***** Data provided
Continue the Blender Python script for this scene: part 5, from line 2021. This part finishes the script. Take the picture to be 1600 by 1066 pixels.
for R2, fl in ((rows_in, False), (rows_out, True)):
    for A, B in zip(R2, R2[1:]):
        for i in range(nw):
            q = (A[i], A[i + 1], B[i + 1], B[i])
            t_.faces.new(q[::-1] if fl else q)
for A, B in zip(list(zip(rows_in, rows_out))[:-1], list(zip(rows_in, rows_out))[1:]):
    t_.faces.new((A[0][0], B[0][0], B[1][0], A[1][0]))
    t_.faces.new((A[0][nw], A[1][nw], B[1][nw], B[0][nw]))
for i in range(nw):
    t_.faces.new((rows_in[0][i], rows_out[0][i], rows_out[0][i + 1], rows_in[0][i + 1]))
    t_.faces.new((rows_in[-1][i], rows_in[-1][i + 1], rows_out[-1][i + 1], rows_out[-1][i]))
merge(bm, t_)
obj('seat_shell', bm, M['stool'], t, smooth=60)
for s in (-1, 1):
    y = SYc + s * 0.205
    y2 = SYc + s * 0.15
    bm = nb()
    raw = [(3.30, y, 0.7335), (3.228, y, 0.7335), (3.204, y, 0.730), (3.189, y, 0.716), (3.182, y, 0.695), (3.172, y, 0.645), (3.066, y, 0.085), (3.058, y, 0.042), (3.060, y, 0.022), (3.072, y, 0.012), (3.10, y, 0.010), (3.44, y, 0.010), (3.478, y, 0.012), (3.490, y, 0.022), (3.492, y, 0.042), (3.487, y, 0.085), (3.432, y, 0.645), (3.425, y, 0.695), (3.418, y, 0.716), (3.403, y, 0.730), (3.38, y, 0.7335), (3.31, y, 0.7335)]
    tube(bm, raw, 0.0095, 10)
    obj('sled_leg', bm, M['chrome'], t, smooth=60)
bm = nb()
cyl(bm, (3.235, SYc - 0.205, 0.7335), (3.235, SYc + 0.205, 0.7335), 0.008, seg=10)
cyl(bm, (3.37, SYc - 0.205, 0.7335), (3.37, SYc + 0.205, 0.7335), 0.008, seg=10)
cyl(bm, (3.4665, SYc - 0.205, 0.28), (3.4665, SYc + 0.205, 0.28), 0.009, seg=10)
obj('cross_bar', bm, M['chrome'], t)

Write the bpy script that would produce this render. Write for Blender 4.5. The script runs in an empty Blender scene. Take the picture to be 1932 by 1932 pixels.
**********
* _What the task asks_
Every record should be repeated exactly; please leave none out.

* _Answer to the task_
Continue the Blender Python script for this scene: part 5, from line 2021. This part finishes the script. Take the picture to be 1600 by 1066 pixels.
for R2, fl in ((rows_in, False), (rows_out, True)):
    for A, B in zip(R2, R2[1:]):
        for i in range(nw):
            q = (A[i], A[i + 1], B[i + 1], B[i])
            t_.faces.new(q[::-1] if fl else q)
for A, B in zip(list(zip(rows_in, rows_out))[:-1], list(zip(rows_in, rows_out))[1:]):
    t_.faces.new((A[0][0], B[0][0], B[1][0], A[1][0]))
    t_.faces.new((A[0][nw], A[1][nw], B[1][nw], B[0][nw]))
for i in range(nw):
    t_.faces.new((rows_in[0][i], rows_out[0][i], rows_out[0][i + 1], rows_in[0][i + 1]))
    t_.faces.new((rows_in[-1][i], rows_in[-1][i + 1], rows_out[-1][i + 1], rows_out[-1][i]))
merge(bm, t_)
obj('seat_shell', bm, M['stool'], t, smooth=60)
for s in (-1, 1):
    y = SYc + s * 0.205
    y2 = SYc + s * 0.15
    bm = nb()
    raw = [(3.30, y, 0.7335), (3.228, y, 0.7335), (3.204, y, 0.730), (3.189, y, 0.716), (3.182, y, 0.695), (3.172, y, 0.645), (3.066, y, 0.085), (3.058, y, 0.042), (3.060, y, 0.022), (3.072, y, 0.012), (3.10, y, 0.010), (3.44, y, 0.010), (3.478, y, 0.012), (3.490, y, 0.022), (3.492, y, 0.042), (3.487, y, 0.085), (3.432, y, 0.645), (3.425, y, 0.695), (3.418, y, 0.716), (3.403, y, 0.730), (3.38, y, 0.7335), (3.31, y, 0.7335)]
    tube(bm, raw, 0.0095, 10)
    obj('sled_leg', bm, M['chrome'], t, smooth=60)
bm = nb()
cyl(bm, (3.235, SYc - 0.205, 0.7335), (3.235, SYc + 0.205, 0.7335), 0.008, seg=10)
cyl(bm, (3.37, SYc - 0.205, 0.7335), (3.37, SYc + 0.205, 0.7335), 0.008, seg=10)
cyl(bm, (3.4665, SYc - 0.205, 0.28), (3.4665, SYc + 0.205, 0.28), 0.009, seg=10)
obj('cross_bar', bm, M['chrome'], t)

Write the bpy script that would produce this render. Write for Blender 4.5. The script runs in an empty Blender scene. Take the picture to be 1932 by 1932 pixels.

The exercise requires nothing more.